Time yesterday ran out on a proposal for rare inter-Korean military talks, with the North refusing to respond to South Korea’s offer to open dialogue to ease simmering tension.
Seoul had proposed to hold the rare talks this week at the border truce village of Panmunjom to ease hostilities after a series of missile tests this year, but the North has remained silent so far, prompting the South Korean Ministry of National Defense to admit that it was “practically” impossible for the meeting to go ahead.
“It is an urgent task to reduce tension between the two Koreas... to achieve peace and stability of the Korean Peninsula,” ministry spokesman Moon Sang-kyun said. “We urge the North again to respond to our talks proposal.”
The military talks would mark the first official such talks since December 2015.
North Korea has also remained silent on an offer made by the South’s Red Cross to meet on Aug. 1 and discuss potential reunions for families separated by the 1950 to 1953 Korean War.
Millions of families were separated by the conflict that sealed the division of the Korean Peninsula. Many died without getting a chance to see or hear from their relatives on the other side of the border.
A senior North Korean official last month said that Pyongyang would rule out any more family reunions unless Seoul returns a group of North Koreans who defected to the South last year.

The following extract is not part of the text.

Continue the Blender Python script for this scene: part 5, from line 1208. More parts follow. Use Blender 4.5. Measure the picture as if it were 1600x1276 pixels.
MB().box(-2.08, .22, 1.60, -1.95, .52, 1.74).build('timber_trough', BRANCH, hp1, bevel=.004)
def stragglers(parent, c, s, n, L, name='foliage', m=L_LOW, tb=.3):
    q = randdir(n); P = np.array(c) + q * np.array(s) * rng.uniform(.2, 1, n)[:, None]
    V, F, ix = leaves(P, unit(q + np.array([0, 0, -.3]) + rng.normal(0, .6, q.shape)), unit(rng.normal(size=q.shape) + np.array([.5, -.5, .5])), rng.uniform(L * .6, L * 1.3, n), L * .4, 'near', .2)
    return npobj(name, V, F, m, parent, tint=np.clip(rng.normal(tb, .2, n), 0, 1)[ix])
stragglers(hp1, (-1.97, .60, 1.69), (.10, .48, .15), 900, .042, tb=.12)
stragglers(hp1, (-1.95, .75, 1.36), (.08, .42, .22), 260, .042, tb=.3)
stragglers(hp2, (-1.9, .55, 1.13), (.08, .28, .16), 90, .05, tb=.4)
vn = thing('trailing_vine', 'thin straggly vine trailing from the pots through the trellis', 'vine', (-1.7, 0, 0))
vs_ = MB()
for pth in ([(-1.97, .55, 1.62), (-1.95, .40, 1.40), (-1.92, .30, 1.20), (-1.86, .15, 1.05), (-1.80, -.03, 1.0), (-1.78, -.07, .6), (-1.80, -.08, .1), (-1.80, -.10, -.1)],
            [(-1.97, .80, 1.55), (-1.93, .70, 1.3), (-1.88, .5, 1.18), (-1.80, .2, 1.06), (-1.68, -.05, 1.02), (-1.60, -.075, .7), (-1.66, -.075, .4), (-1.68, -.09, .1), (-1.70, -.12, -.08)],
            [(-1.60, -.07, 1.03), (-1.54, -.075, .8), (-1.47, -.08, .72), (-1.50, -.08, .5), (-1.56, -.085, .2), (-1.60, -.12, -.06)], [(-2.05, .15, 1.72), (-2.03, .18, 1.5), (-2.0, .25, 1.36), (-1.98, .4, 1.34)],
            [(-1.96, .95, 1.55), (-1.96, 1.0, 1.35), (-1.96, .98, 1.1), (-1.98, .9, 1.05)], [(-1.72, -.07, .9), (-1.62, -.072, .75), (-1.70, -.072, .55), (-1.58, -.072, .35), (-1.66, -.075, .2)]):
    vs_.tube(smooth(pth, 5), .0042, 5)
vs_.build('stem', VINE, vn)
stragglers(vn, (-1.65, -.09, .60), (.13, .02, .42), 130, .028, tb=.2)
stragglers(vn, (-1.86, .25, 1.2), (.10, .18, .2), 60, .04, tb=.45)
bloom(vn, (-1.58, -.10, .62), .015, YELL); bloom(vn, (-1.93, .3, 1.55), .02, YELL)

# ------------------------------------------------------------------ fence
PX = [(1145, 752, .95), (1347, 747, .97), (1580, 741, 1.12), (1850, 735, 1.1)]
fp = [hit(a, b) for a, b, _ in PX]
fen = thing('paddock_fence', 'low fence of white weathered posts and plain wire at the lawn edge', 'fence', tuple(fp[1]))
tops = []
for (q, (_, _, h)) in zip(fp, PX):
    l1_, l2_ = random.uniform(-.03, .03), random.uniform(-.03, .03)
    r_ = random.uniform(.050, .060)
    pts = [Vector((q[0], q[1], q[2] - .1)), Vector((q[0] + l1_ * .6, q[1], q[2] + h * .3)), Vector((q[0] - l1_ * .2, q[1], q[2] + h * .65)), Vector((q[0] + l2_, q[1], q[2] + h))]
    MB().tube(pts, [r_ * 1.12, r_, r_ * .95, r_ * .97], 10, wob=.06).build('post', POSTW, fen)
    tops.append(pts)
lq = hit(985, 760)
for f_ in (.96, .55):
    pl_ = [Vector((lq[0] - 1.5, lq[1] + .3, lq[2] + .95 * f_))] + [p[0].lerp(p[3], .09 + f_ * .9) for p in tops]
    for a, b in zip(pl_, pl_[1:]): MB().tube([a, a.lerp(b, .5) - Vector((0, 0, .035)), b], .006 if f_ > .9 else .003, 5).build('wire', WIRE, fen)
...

The proposals are the first steps toward rapprochement with the North since South Korea elected President Moon Jae-in in May.
Moon has advocated dialogue with the nuclear-armed North to bring it to the negotiating table and vowed to play a big role in efforts to tame the unpredictable regime.
His conservative predecessor, former South Korean president Park Geun-hye, had refused to engage in substantive dialogue with Pyongyang unless it made a firm commitment to denuclearization, but Pyongyang has staged a series of missile launches in violation of UN resolutions — including its first intercontinental ballistic missile test on July 4 that triggered global alarm and a push by US President Donald Trump to impose harsher UN sanctions.
The US has detected signs of potential preparations for another intercontinental ballistic missile test in North Korea, CNN reported on Thursday, citing US officials, but Korean Institute for National Unification analyst Cho Han-bum said there were still chances that Pyongyang might respond.
“The North often takes a considerable amount of time before responding to Seoul’s dialogue offers, to offer their own counterproposals,” Cho said.
Pyongyang could demand that an upcoming military exercise by the US and South Korea be suspended or that the level of talks be raised to a higher, ministerial level, he added.
“The government proposed the military and Red Cross meeting because it considered peace in the Korean Peninsula and humanitarian issues as urgent,” South Korean Ministry of Unification spokeswoman Eugene Lee said. “We need to remain calm and take one step forward at a time, without fretting too much about how the North reacts each time.”